*Aim*
Can you write out all of the material below, word for word?

# # #

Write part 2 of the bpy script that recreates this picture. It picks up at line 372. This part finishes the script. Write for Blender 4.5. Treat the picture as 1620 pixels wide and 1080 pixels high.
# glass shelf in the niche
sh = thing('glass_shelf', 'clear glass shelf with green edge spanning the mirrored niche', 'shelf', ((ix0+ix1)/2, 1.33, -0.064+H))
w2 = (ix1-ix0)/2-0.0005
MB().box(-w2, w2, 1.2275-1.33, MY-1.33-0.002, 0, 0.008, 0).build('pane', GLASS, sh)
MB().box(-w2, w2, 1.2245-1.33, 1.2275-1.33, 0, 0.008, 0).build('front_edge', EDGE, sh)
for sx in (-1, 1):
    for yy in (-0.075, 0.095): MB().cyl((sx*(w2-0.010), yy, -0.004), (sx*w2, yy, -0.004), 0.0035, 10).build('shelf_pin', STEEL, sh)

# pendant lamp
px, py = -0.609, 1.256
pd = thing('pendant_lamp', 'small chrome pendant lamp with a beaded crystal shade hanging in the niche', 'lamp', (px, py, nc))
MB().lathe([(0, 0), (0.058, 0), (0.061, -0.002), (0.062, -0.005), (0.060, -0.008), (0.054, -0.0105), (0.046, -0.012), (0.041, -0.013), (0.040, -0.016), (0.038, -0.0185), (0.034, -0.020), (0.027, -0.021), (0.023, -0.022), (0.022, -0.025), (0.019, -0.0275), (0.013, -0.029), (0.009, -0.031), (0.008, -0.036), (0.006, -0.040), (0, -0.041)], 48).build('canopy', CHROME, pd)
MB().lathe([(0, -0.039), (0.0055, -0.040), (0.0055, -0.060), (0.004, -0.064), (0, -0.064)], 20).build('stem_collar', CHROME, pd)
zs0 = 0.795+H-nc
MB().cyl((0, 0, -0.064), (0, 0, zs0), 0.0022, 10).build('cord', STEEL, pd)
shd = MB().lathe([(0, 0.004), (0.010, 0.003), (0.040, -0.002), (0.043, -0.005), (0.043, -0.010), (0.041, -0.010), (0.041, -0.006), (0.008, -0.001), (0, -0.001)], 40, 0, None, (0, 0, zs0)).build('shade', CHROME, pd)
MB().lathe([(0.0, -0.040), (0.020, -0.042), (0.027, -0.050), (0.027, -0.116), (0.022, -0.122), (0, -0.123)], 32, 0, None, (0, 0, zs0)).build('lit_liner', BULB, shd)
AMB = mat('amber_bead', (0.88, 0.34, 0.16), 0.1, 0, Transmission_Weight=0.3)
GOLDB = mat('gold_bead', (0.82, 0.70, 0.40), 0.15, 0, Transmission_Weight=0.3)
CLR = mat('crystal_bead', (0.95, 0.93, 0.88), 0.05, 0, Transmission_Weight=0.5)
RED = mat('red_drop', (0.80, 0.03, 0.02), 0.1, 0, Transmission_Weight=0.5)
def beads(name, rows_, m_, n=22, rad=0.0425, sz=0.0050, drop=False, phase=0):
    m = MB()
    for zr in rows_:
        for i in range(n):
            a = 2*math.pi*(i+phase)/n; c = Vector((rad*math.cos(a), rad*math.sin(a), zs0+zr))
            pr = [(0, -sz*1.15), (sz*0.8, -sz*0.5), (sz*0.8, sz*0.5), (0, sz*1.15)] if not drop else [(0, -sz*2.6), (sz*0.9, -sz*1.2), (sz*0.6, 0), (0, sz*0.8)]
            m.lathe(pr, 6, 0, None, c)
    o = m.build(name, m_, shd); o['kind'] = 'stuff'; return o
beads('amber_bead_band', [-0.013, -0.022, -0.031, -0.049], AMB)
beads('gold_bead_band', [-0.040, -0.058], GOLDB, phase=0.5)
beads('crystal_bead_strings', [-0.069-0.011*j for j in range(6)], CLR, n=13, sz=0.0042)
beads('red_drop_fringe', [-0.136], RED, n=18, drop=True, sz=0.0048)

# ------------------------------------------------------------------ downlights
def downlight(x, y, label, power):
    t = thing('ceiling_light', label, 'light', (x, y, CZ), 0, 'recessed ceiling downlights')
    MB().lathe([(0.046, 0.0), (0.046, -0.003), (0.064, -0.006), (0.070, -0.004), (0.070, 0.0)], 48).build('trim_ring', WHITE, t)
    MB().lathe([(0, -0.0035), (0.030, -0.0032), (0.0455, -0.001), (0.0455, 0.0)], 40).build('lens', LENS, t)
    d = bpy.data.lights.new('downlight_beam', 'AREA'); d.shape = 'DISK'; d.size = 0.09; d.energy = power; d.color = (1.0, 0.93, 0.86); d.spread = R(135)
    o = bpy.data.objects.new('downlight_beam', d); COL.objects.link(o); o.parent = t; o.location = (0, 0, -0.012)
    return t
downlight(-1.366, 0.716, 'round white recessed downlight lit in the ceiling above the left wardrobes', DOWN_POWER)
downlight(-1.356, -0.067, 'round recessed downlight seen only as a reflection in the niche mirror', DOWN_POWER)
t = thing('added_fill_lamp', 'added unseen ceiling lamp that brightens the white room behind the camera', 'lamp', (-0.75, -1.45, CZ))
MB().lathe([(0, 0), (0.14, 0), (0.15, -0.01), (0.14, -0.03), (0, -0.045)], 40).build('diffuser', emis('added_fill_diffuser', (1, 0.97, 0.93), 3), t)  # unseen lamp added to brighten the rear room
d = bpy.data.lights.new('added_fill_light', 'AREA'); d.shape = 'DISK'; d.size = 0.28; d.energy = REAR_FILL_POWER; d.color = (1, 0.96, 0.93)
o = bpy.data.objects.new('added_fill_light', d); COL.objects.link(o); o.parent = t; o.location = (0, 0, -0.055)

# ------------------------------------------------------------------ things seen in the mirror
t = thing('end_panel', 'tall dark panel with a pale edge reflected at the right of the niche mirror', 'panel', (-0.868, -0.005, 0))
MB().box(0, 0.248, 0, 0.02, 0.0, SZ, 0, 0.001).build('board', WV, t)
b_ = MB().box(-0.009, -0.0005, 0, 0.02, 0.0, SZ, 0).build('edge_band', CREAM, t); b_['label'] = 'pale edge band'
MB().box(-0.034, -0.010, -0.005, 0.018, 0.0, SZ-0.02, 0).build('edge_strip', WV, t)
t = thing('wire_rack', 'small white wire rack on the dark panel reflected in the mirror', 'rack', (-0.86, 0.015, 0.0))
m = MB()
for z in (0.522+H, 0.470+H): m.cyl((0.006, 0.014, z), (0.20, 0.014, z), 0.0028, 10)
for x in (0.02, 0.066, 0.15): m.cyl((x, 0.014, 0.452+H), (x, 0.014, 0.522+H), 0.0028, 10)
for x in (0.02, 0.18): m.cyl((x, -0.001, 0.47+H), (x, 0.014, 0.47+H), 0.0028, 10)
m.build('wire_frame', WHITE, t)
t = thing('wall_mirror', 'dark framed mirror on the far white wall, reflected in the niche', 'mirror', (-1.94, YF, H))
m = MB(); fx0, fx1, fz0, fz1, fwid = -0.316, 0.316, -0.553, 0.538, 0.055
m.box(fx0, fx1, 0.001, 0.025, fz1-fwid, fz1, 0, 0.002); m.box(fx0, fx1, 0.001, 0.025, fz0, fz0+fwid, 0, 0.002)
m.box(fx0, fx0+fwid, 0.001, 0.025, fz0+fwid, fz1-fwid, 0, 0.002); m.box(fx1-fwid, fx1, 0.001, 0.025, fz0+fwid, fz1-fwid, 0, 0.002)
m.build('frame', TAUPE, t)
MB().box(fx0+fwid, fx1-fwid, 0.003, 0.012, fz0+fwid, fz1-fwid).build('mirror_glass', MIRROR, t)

# # #

*Finished answer*
Write part 2 of the bpy script that recreates this picture. It picks up at line 372. This part finishes the script. Write for Blender 4.5. Treat the picture as 1620 pixels wide and 1080 pixels high.
# glass shelf in the niche
sh = thing('glass_shelf', 'clear glass shelf with green edge spanning the mirrored niche', 'shelf', ((ix0+ix1)/2, 1.33, -0.064+H))
w2 = (ix1-ix0)/2-0.0005
MB().box(-w2, w2, 1.2275-1.33, MY-1.33-0.002, 0, 0.008, 0).build('pane', GLASS, sh)
MB().box(-w2, w2, 1.2245-1.33, 1.2275-1.33, 0, 0.008, 0).build('front_edge', EDGE, sh)
for sx in (-1, 1):
    for yy in (-0.075, 0.095): MB().cyl((sx*(w2-0.010), yy, -0.004), (sx*w2, yy, -0.004), 0.0035, 10).build('shelf_pin', STEEL, sh)

# pendant lamp
px, py = -0.609, 1.256
pd = thing('pendant_lamp', 'small chrome pendant lamp with a beaded crystal shade hanging in the niche', 'lamp', (px, py, nc))
MB().lathe([(0, 0), (0.058, 0), (0.061, -0.002), (0.062, -0.005), (0.060, -0.008), (0.054, -0.0105), (0.046, -0.012), (0.041, -0.013), (0.040, -0.016), (0.038, -0.0185), (0.034, -0.020), (0.027, -0.021), (0.023, -0.022), (0.022, -0.025), (0.019, -0.0275), (0.013, -0.029), (0.009, -0.031), (0.008, -0.036), (0.006, -0.040), (0, -0.041)], 48).build('canopy', CHROME, pd)
MB().lathe([(0, -0.039), (0.0055, -0.040), (0.0055, -0.060), (0.004, -0.064), (0, -0.064)], 20).build('stem_collar', CHROME, pd)
zs0 = 0.795+H-nc
MB().cyl((0, 0, -0.064), (0, 0, zs0), 0.0022, 10).build('cord', STEEL, pd)
shd = MB().lathe([(0, 0.004), (0.010, 0.003), (0.040, -0.002), (0.043, -0.005), (0.043, -0.010), (0.041, -0.010), (0.041, -0.006), (0.008, -0.001), (0, -0.001)], 40, 0, None, (0, 0, zs0)).build('shade', CHROME, pd)
MB().lathe([(0.0, -0.040), (0.020, -0.042), (0.027, -0.050), (0.027, -0.116), (0.022, -0.122), (0, -0.123)], 32, 0, None, (0, 0, zs0)).build('lit_liner', BULB, shd)
AMB = mat('amber_bead', (0.88, 0.34, 0.16), 0.1, 0, Transmission_Weight=0.3)
GOLDB = mat('gold_bead', (0.82, 0.70, 0.40), 0.15, 0, Transmission_Weight=0.3)
CLR = mat('crystal_bead', (0.95, 0.93, 0.88), 0.05, 0, Transmission_Weight=0.5)
RED = mat('red_drop', (0.80, 0.03, 0.02), 0.1, 0, Transmission_Weight=0.5)
def beads(name, rows_, m_, n=22, rad=0.0425, sz=0.0050, drop=False, phase=0):
    m = MB()
    for zr in rows_:
        for i in range(n):
            a = 2*math.pi*(i+phase)/n; c = Vector((rad*math.cos(a), rad*math.sin(a), zs0+zr))
            pr = [(0, -sz*1.15), (sz*0.8, -sz*0.5), (sz*0.8, sz*0.5), (0, sz*1.15)] if not drop else [(0, -sz*2.6), (sz*0.9, -sz*1.2), (sz*0.6, 0), (0, sz*0.8)]
            m.lathe(pr, 6, 0, None, c)
    o = m.build(name, m_, shd); o['kind'] = 'stuff'; return o
beads('amber_bead_band', [-0.013, -0.022, -0.031, -0.049], AMB)
beads('gold_bead_band', [-0.040, -0.058], GOLDB, phase=0.5)
beads('crystal_bead_strings', [-0.069-0.011*j for j in range(6)], CLR, n=13, sz=0.0042)
beads('red_drop_fringe', [-0.136], RED, n=18, drop=True, sz=0.0048)

# ------------------------------------------------------------------ downlights
def downlight(x, y, label, power):
    t = thing('ceiling_light', label, 'light', (x, y, CZ), 0, 'recessed ceiling downlights')
    MB().lathe([(0.046, 0.0), (0.046, -0.003), (0.064, -0.006), (0.070, -0.004), (0.070, 0.0)], 48).build('trim_ring', WHITE, t)
    MB().lathe([(0, -0.0035), (0.030, -0.0032), (0.0455, -0.001), (0.0455, 0.0)], 40).build('lens', LENS, t)
    d = bpy.data.lights.new('downlight_beam', 'AREA'); d.shape = 'DISK'; d.size = 0.09; d.energy = power; d.color = (1.0, 0.93, 0.86); d.spread = R(135)
    o = bpy.data.objects.new('downlight_beam', d); COL.objects.link(o); o.parent = t; o.location = (0, 0, -0.012)
    return t
downlight(-1.366, 0.716, 'round white recessed downlight lit in the ceiling above the left wardrobes', DOWN_POWER)
downlight(-1.356, -0.067, 'round recessed downlight seen only as a reflection in the niche mirror', DOWN_POWER)
t = thing('added_fill_lamp', 'added unseen ceiling lamp that brightens the white room behind the camera', 'lamp', (-0.75, -1.45, CZ))
MB().lathe([(0, 0), (0.14, 0), (0.15, -0.01), (0.14, -0.03), (0, -0.045)], 40).build('diffuser', emis('added_fill_diffuser', (1, 0.97, 0.93), 3), t)  # unseen lamp added to brighten the rear room
d = bpy.data.lights.new('added_fill_light', 'AREA'); d.shape = 'DISK'; d.size = 0.28; d.energy = REAR_FILL_POWER; d.color = (1, 0.96, 0.93)
o = bpy.data.objects.new('added_fill_light', d); COL.objects.link(o); o.parent = t; o.location = (0, 0, -0.055)

# ------------------------------------------------------------------ things seen in the mirror
t = thing('end_panel', 'tall dark panel with a pale edge reflected at the right of the niche mirror', 'panel', (-0.868, -0.005, 0))
MB().box(0, 0.248, 0, 0.02, 0.0, SZ, 0, 0.001).build('board', WV, t)
b_ = MB().box(-0.009, -0.0005, 0, 0.02, 0.0, SZ, 0).build('edge_band', CREAM, t); b_['label'] = 'pale edge band'
MB().box(-0.034, -0.010, -0.005, 0.018, 0.0, SZ-0.02, 0).build('edge_strip', WV, t)
t = thing('wire_rack', 'small white wire rack on the dark panel reflected in the mirror', 'rack', (-0.86, 0.015, 0.0))
m = MB()
for z in (0.522+H, 0.470+H): m.cyl((0.006, 0.014, z), (0.20, 0.014, z), 0.0028, 10)
for x in (0.02, 0.066, 0.15): m.cyl((x, 0.014, 0.452+H), (x, 0.014, 0.522+H), 0.0028, 10)
for x in (0.02, 0.18): m.cyl((x, -0.001, 0.47+H), (x, 0.014, 0.47+H), 0.0028, 10)
m.build('wire_frame', WHITE, t)
t = thing('wall_mirror', 'dark framed mirror on the far white wall, reflected in the niche', 'mirror', (-1.94, YF, H))
m = MB(); fx0, fx1, fz0, fz1, fwid = -0.316, 0.316, -0.553, 0.538, 0.055
m.box(fx0, fx1, 0.001, 0.025, fz1-fwid, fz1, 0, 0.002); m.box(fx0, fx1, 0.001, 0.025, fz0, fz0+fwid, 0, 0.002)
m.box(fx0, fx0+fwid, 0.001, 0.025, fz0+fwid, fz1-fwid, 0, 0.002); m.box(fx1-fwid, fx1, 0.001, 0.025, fz0+fwid, fz1-fwid, 0, 0.002)
m.build('frame', TAUPE, t)
MB().box(fx0+fwid, fx1-fwid, 0.003, 0.012, fz0+fwid, fz1-fwid).build('mirror_glass', MIRROR, t)